Siguiente problema, la bicicleta tiene que caber tumbada debajo de las literas inferiores. ¡No cabe!. Solución, sacar las dos ruedas y mirar de colocarlas de alguna forma en una especie de altillo que hay encima de la puerta. Lo consigo con la ayuda de un amable viajero, con el que esta noche compartiré sudores y traqueteos. Lo que no estoy muy seguro es que ambas ruedas no acaben aterrizando con alevosía y nocturnidad encima de mi amplia y despejada frente.
Al poco de arrancar el tren, decido que mejor armarse de paciencia y pasar la noche estirado intentando descansar.
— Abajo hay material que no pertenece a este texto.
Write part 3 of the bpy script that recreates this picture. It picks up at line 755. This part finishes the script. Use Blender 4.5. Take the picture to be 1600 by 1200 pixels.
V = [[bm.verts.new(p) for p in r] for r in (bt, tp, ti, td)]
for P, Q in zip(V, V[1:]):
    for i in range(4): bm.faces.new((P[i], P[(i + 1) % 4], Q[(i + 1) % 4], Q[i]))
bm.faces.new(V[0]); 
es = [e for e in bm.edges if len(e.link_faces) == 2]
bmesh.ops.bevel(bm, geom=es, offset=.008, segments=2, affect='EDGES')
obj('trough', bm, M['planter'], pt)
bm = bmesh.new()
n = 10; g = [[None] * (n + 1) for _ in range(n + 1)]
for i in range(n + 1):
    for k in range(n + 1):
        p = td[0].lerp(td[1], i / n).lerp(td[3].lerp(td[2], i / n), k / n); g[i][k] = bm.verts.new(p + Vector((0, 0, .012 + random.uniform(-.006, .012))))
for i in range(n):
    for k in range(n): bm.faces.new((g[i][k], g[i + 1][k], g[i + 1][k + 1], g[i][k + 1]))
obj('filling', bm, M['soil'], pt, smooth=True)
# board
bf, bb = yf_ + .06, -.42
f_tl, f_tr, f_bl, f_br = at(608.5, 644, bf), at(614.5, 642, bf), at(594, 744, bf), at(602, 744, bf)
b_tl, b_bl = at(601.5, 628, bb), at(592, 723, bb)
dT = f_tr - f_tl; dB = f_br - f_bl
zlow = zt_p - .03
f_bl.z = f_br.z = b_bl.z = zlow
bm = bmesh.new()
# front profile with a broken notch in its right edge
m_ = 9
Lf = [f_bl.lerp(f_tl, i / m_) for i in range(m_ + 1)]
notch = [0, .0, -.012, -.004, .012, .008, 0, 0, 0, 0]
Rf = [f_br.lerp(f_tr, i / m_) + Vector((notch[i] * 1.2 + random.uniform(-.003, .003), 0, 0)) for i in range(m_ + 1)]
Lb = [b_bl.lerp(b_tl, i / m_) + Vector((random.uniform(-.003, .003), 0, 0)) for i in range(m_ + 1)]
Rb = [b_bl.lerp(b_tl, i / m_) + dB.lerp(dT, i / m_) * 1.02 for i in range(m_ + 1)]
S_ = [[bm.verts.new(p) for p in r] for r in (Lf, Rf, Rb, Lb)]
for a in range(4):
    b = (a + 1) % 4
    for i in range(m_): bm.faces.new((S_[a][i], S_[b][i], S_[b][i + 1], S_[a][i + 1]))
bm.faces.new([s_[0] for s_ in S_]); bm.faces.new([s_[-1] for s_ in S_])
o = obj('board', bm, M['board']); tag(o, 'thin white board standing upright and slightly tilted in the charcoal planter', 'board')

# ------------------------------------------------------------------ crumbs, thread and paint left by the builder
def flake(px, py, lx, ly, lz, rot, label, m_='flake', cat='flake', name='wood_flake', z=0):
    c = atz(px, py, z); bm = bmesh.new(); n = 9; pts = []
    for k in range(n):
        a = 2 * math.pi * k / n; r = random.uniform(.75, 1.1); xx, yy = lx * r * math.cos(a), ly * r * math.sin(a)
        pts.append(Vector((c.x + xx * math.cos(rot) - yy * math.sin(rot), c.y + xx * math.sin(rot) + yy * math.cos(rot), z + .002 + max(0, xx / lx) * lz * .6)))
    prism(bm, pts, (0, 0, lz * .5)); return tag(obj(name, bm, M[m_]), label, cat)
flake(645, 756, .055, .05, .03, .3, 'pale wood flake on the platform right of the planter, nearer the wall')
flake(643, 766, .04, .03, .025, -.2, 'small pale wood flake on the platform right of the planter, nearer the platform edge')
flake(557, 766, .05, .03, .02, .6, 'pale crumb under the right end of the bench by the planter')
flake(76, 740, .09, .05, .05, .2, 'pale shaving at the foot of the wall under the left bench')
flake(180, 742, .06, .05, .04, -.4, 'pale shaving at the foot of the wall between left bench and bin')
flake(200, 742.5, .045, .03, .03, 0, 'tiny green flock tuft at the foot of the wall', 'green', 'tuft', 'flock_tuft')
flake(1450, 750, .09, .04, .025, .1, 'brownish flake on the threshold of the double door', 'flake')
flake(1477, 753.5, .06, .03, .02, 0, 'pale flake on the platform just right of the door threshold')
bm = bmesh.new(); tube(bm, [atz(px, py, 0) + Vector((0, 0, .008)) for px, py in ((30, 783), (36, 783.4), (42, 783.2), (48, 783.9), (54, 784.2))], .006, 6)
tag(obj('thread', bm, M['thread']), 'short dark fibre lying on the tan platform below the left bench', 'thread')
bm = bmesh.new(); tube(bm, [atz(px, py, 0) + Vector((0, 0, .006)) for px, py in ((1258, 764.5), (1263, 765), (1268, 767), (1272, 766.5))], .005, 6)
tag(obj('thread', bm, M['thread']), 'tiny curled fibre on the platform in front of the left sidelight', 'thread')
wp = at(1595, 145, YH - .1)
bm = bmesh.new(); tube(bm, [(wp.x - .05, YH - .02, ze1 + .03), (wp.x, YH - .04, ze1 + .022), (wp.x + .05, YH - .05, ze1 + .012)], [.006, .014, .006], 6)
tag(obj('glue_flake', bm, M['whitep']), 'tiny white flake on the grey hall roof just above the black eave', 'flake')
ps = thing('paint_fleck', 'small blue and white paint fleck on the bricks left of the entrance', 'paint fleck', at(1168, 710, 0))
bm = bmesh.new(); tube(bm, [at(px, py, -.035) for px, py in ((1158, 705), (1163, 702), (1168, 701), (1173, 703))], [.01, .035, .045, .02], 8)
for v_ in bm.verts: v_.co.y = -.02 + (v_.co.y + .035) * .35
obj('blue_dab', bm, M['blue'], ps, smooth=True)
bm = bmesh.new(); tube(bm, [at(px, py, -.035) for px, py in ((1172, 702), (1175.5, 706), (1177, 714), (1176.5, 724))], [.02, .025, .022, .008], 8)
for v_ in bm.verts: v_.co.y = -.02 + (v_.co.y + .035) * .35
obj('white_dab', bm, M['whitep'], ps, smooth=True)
Hay que reconocer que la ropa de cama está limpia, lo que no deja de agradecerse. Al tumbarse, ¡aaaarrrggggghhhhhh!, compruebo que el lecho está ardiendo. Aferrado a mi estoicismo, argumento que probablemente no me había enterado de que el billete incluía un servicio gratuito de sauna.
A partir de ahí la noche pasa sin mayores problemas que los ya descritos. Incluso duermo algunos períodos, gracias a que los compañeros de viaje son gente apacible que no molesta. Alguno, litera intermedia, hasta es capaz de pasar la noche durmiendo, arropado con la sabanita y con una escueta mantita que hay en cada litera: ¡impresionante!, que diría ese genio de las letras que es David Bisbal.
Lo mejor, la puntualidad final del tren, y que a las 8.30 horas ya estaba en Premià de Mar, en casa de mi madre, en una mañana calurosa, aunque con una agradable brisa.
En fin, mejor no pensar en el viaje de regreso la noche del domingo. Espero estar tan cansado de la etapa pirenaica, que pueda abstraerme y descansar.
Una última reflexión: hay que invertir en ferrocarril convencional, no sólo en AVES, y este país no está pensado para moverse de una punta a otra en transporte público con una bicicleta a cuestas.